* EXERCISE GOAL *
Write out, word for word, every line from the first one through the line that holds "cy.sample_clamp_indirect = 6.0", and nothing else; skip the pictures.

* AVAILABLE DATA *
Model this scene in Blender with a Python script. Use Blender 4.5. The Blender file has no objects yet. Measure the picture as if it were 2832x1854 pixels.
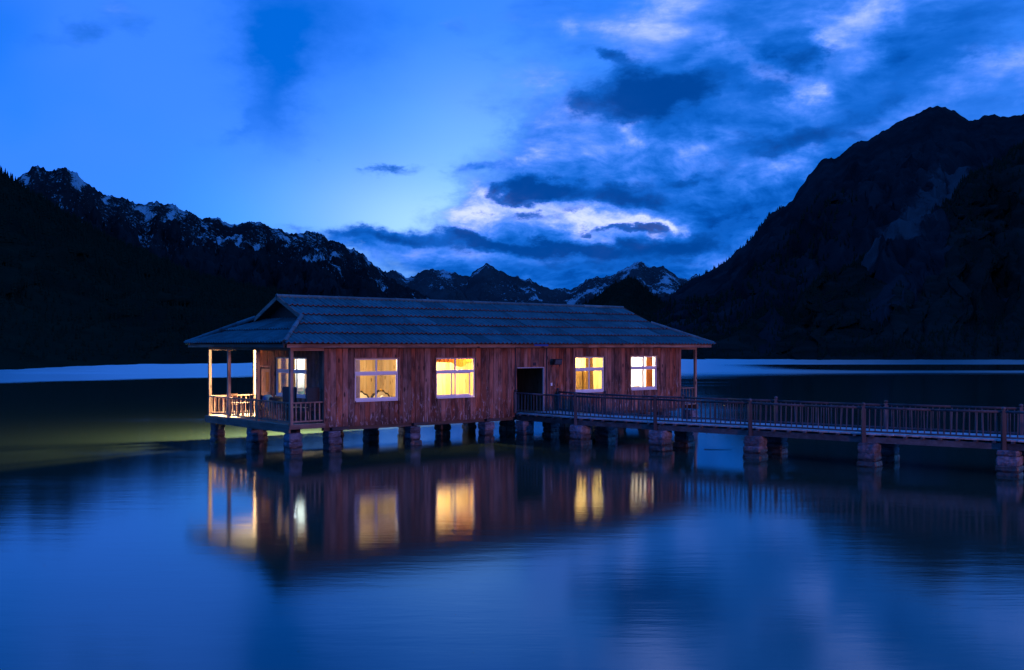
import bpy, math, random
import numpy as np
from mathutils import Vector, Matrix

random.seed(11)
SC = bpy.context.scene
COL = SC.collection

# ------------------------------------------------------------------ camera
CAM_H = 3.95
cam_d = bpy.data.cameras.new('camera')
cam = bpy.data.objects.new('camera', cam_d); COL.objects.link(cam)
cam.location = (0, 0, CAM_H)
cam.rotation_euler = (math.radians(90), 0, 0)
cam_d.sensor_width = 36.0
cam_d.lens = 36.0 * 2900 / 2832
cam_d.shift_y = 31 / 2832
cam_d.clip_start = 0.1
cam_d.clip_end = 30000
SC.camera = cam

# ------------------------------------------------------------------ exposure / engine
SC.view_settings.view_transform = 'Standard'
SC.view_settings.look = 'None'
SC.view_settings.exposure = 0.0
SC.view_settings.gamma = 1.0
SC.view_settings.use_curve_mapping = False
SC.render.engine = 'CYCLES'
cy = SC.cycles
cy.use_denoising = True
cy.denoiser = 'OPENIMAGEDENOISE'
cy.max_bounces = 7
cy.diffuse_bounces = 3
cy.glossy_bounces = 4
cy.transparent_max_bounces = 12
cy.caustics_reflective = False
cy.caustics_refractive = False
cy.sample_clamp_indirect = 6.0

# ------------------------------------------------------------------ world: blue-hour sky with cloud deck
W = bpy.data.worlds.new('World'); SC.world = W; W.use_nodes = True
wt = W.node_tree; wn = wt.nodes; wl = wt.links
wn.clear()
SUN_EL, SUN_AZ = math.radians(1.5), math.radians(9.0)      # last glow of the sun, behind the far range

def wmath(op, a, b=None, c=None, clamp=False):
    n = wn.new('ShaderNodeMath'); n.operation = op; n.use_clamp = clamp
    for i, s in enumerate((a, b, c)):
        if s is None: continue
        if isinstance(s, (int, float)): n.inputs[i].default_value = s
        else: wl.new(s, n.inputs[i])
    return n.outputs[0]

def wmap(sock, fmin, fmax, tmin, tmax, smooth=True):
    n = wn.new('ShaderNodeMapRange'); n.interpolation_type = 'SMOOTHSTEP' if smooth else 'LINEAR'
    wl.new(sock, n.inputs[0])
    for i, v in zip((1, 2, 3, 4), (fmin, fmax, tmin, tmax)): n.inputs[i].default_value = v
    return n.outputs[0]

def wmix(fac, a, b, mode='MIX'):
    n = wn.new('ShaderNodeMix'); n.data_type = 'RGBA'; n.blend_type = mode; n.clamp_factor = True
    if isinstance(fac, (int, float)): n.inputs[0].default_value = fac
    else: wl.new(fac, n.inputs[0])
    for s, i in ((a, 6), (b, 7)):
        if isinstance(s, tuple): n.inputs[i].default_value = (*s, 1)
        else: wl.new(s, n.inputs[i])
    return n.outputs[2]

wtc = wn.new('ShaderNodeTexCoord')
wdir = wtc.outputs['Generated']
wsep = wn.new('ShaderNodeSeparateXYZ'); wl.new(wdir, wsep.inputs[0])
waz = wmath('ARCTAN2', wsep.outputs[0], wsep.outputs[1])
wel = wmath('ARCSINE', wsep.outputs[2])
wang = wn.new('ShaderNodeCombineXYZ'); wl.new(waz, wang.inputs[0]); wl.new(wel, wang.inputs[1])

def wnoise(vec, scale, detail=4, rough=0.55, loc=(0, 0, 0), rot=0.0, stretch=(1, 1, 1), dist=0.0):
    m = wn.new('ShaderNodeMapping'); wl.new(vec, m.inputs[0])
    m.inputs['Location'].default_value = loc
    m.inputs['Rotation'].default_value = (0, 0, rot)
    m.inputs['Scale'].default_value = stretch
    n = wn.new('ShaderNodeTexNoise'); wl.new(m.outputs[0], n.inputs['Vector'])
    n.inputs['Scale'].default_value = scale; n.inputs['Detail'].default_value = detail
    n.inputs['Roughness'].default_value = rough; n.inputs['Distortion'].default_value = dist
    return n

# wind-torn warp of the cloud shapes
warp = wnoise(wang.outputs[0], 9.0, 6, 0.62, stretch=(1, 1.7, 1))
warp2 = wn.new('ShaderNodeVectorMath'); warp2.operation = 'SUBTRACT'
wl.new(warp.outputs['Color'], warp2.inputs[0]); warp2.inputs[1].default_value = (0.5, 0.5, 0.5)
warp3 = wn.new('ShaderNodeVectorMath'); warp3.operation = 'MULTIPLY'
wl.new(warp2.outputs[0], warp3.inputs[0]); warp3.inputs[1].default_value = (0.15, 0.075, 0)
wpos = wn.new('ShaderNodeVectorMath'); wpos.operation = 'ADD'
wl.new(wang.outputs[0], wpos.inputs[0]); wl.new(warp3.outputs[0], wpos.inputs[1])

def cloud_field(base, blobs, vec):
    acc = base
    for (az, el, ra, re, rot, amp) in blobs:
        m = wn.new('ShaderNodeMapping'); m.vector_type = 'TEXTURE'
        wl.new(vec, m.inputs[0])
        m.inputs['Location'].default_value = (az, el, 0)
        m.inputs['Rotation'].default_value = (0, 0, math.radians(rot))
        m.inputs['Scale'].default_value = (ra, re, 1)
        d = wn.new('ShaderNodeVectorMath'); d.operation = 'DOT_PRODUCT'
        wl.new(m.outputs[0], d.inputs[0]); wl.new(m.outputs[0], d.inputs[1])
        e = wmath('POWER', 0.36788, d.outputs['Value'])
        acc = wmath('MULTIPLY_ADD', e, amp, acc)
    return acc

# cloud banks: (azimuth, elevation, half width, half height, tilt, strength), radians / degrees
BRIGHT = [
    (0.0599, 0.1226, 0.0983, 0.0145, -5, 0.58),
    (0.1374, 0.1136, 0.0259, 0.0069, -8, 0.6),
    (-0.0389, 0.1261, 0.0379, 0.0224, 0, 0.35),
    (0.0791, 0.1994, 0.0517, 0.0207, 0, 0.3),
    (0.114, 0.1988, 0.0155, 0.0138, 0, 0.3),
    (0.1259, 0.2934, 0.0655, 0.031, 35, 0.27),
    (0.1858, 0.266, 0.0276, 0.011, 8, 0.38),
    (0.2267, 0.2595, 0.0241, 0.0103, -28, 0.38),
    (0.2576, 0.234, 0.0241, 0.0145, 0, 0.5),
    (0.3376, 0.2879, 0.0621, 0.0207, 30, 0.42),
    (0.2905, 0.2826, 0.0224, 0.0145, 20, 0.4),
    (0.4388, 0.2388, 0.0414, 0.0155, 25, 0.3),
    (0.2511, 0.1629, 0.0345, 0.0103, 10, 0.3),
    (0.1788, 0.1878, 0.031, 0.0103, 0, 0.25),
    (0.0506, 0.2952, 0.0155, 0.0145, 0, 0.25),
    (0.1834, 0.0805, 0.0517, 0.0097, 8, 0.22),
    (0.1164, 0.1024, 0.0097, 0.009, 0, 0.45),
    (0.029, 0.1834, 0.031, 0.0241, 0, 0.2),
    (-0.0572, 0.0886, 0.069, 0.0103, 0, 0.18),
    (0.2959, 0.1305, 0.0276, 0.0138, 0, 0.15),
    (0.0186, 0.2459, 0.031, 0.031, 0, 0.25),
    (0.1374, 0.2366, 0.0759, 0.0248, 9, -0.2),
    (0.1947, 0.1149, 0.0483, 0.0241, 20, -0.22),
    (0.379, 0.2503, 0.0897, 0.031, 15, -0.14),
    (0.0438, 0.0664, 0.0931, 0.009, 0, -0.2),
    (0.2152, 0.2845, 0.0276, 0.0207, 0, -0.15),
]
COVER = [
    (0.28, 0.2461, 0.2207, 0.1448, 0, 1.1),
    (0.0976, 0.1357, 0.1448, 0.0517, 0, 0.8),
    (0.0117, 0.0887, 0.1655, 0.0207, 0, 0.8),
    (0.029, 0.0578, 0.2241, 0.0259, 0, 0.75),
    (0.1821, 0.0873, 0.1034, 0.0414, 0, 0.6),
    (-0.1024, 0.1699, 0.0276, 0.0059, 5, 0.4),
    (-0.1357, 0.0974, 0.0517, 0.0124, -5, 0.75),
    (-0.04, 0.1261, 0.0379, 0.0241, 0, 0.45),
    (0.0496, 0.1965, 0.0552, 0.0483, 0, 0.45),
    (0.029, 0.3002, 0.0552, 0.0379, 30, 0.25),
    (-0.4029, 0.2731, 0.0414, 0.0155, 15, 0.5),
    (-0.3553, 0.29, 0.031, 0.0155, -30, 0.42),
    (-0.0606, 0.2935, 0.0207, 0.0086, 0, 0.35),
    (-0.3431, 0.1333, 0.0207, 0.0069, 0, 0.4),
    (-0.2743, 0.146, 0.0172, 0.0034, 0, 0.32),
    (-0.0262, 0.165, 0.031, 0.0055, 10, 0.35),
]
DARK = [
    (0.0839, 0.1129, 0.0328, 0.0041, -4, 0.55),
    (0.0186, 0.1221, 0.0241, 0.0048, 8, 0.5),
    (0.0496, 0.1311, 0.0207, 0.0034, 0, 0.3),
    (0.0248, 0.1495, 0.0397, 0.0124, 12, 1.1),
    (-0.0124, 0.1364, 0.0241, 0.0076, 10, 0.5),
    (0.1096, 0.143, 0.0586, 0.011, -4, 0.85),
    (0.0317, 0.0948, 0.0983, 0.0093, -3, 1.2),
    (0.1187, 0.1115, 0.0207, 0.0076, 0, 0.85),
    (0.1587, 0.091, 0.0552, 0.0145, 15, 0.8),
    (-0.0462, 0.1074, 0.0276, 0.0062, -10, 0.8),
    (0.1374, 0.2373, 0.0776, 0.0241, 9, 1.35),
    (0.1721, 0.161, 0.031, 0.0083, 8, 0.7),
    (0.0908, 0.2707, 0.0224, 0.0131, 0, 0.7),
    (0.2576, 0.2672, 0.0259, 0.0131, 0, 0.65),
    (0.2621, 0.1844, 0.0655, 0.0145, 0, 0.7),
    (-0.1024, 0.1699, 0.0276, 0.0052, 5, 0.42),
    (-0.1323, 0.0988, 0.0517, 0.009, -5, 0.75),
    (0.3876, 0.2465, 0.0759, 0.0138, 12, 0.45),
    (0.3209, 0.2121, 0.0552, 0.0138, 15, 0.45),
    (0.2152, 0.12, 0.0448, 0.0172, 20, 0.45),
    (0.0634, 0.0732, 0.1103, 0.0076, 0, 0.45),
    (0.2152, 0.2999, 0.031, 0.0138, 0, 0.4),
]
STREAKS = [
    (-0.229, 0.2929, 0.0414, 0.0552, 0, 0.7),
    (-0.2175, 0.234, 0.0293, 0.0448, -12, 0.6),
    (-0.1761, 0.3021, 0.0586, 0.0517, 0, 0.55),
    (-0.2582, 0.2064, 0.0207, 0.0069, 40, 0.35),
]
GLOW = [
    (-0.0709, 0.1055, 0.0966, 0.0448, 0, 0.8),
    (-0.0296, 0.1834, 0.0897, 0.0793, 0, 0.28),
    (-0.1425, 0.135, 0.1034, 0.0552, 0, 0.2),
]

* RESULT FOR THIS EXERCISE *
Model this scene in Blender with a Python script. Use Blender 4.5. The Blender file has no objects yet. Measure the picture as if it were 2832x1854 pixels.
import bpy, math, random
import numpy as np
from mathutils import Vector, Matrix

random.seed(11)
SC = bpy.context.scene
COL = SC.collection

# ------------------------------------------------------------------ camera
CAM_H = 3.95
cam_d = bpy.data.cameras.new('camera')
cam = bpy.data.objects.new('camera', cam_d); COL.objects.link(cam)
cam.location = (0, 0, CAM_H)
cam.rotation_euler = (math.radians(90), 0, 0)
cam_d.sensor_width = 36.0
cam_d.lens = 36.0 * 2900 / 2832
cam_d.shift_y = 31 / 2832
cam_d.clip_start = 0.1
cam_d.clip_end = 30000
SC.camera = cam

# ------------------------------------------------------------------ exposure / engine
SC.view_settings.view_transform = 'Standard'
SC.view_settings.look = 'None'
SC.view_settings.exposure = 0.0
SC.view_settings.gamma = 1.0
SC.view_settings.use_curve_mapping = False
SC.render.engine = 'CYCLES'
cy = SC.cycles
cy.use_denoising = True
cy.denoiser = 'OPENIMAGEDENOISE'
cy.max_bounces = 7
cy.diffuse_bounces = 3
cy.glossy_bounces = 4
cy.transparent_max_bounces = 12
cy.caustics_reflective = False
cy.caustics_refractive = False
cy.sample_clamp_indirect = 6.0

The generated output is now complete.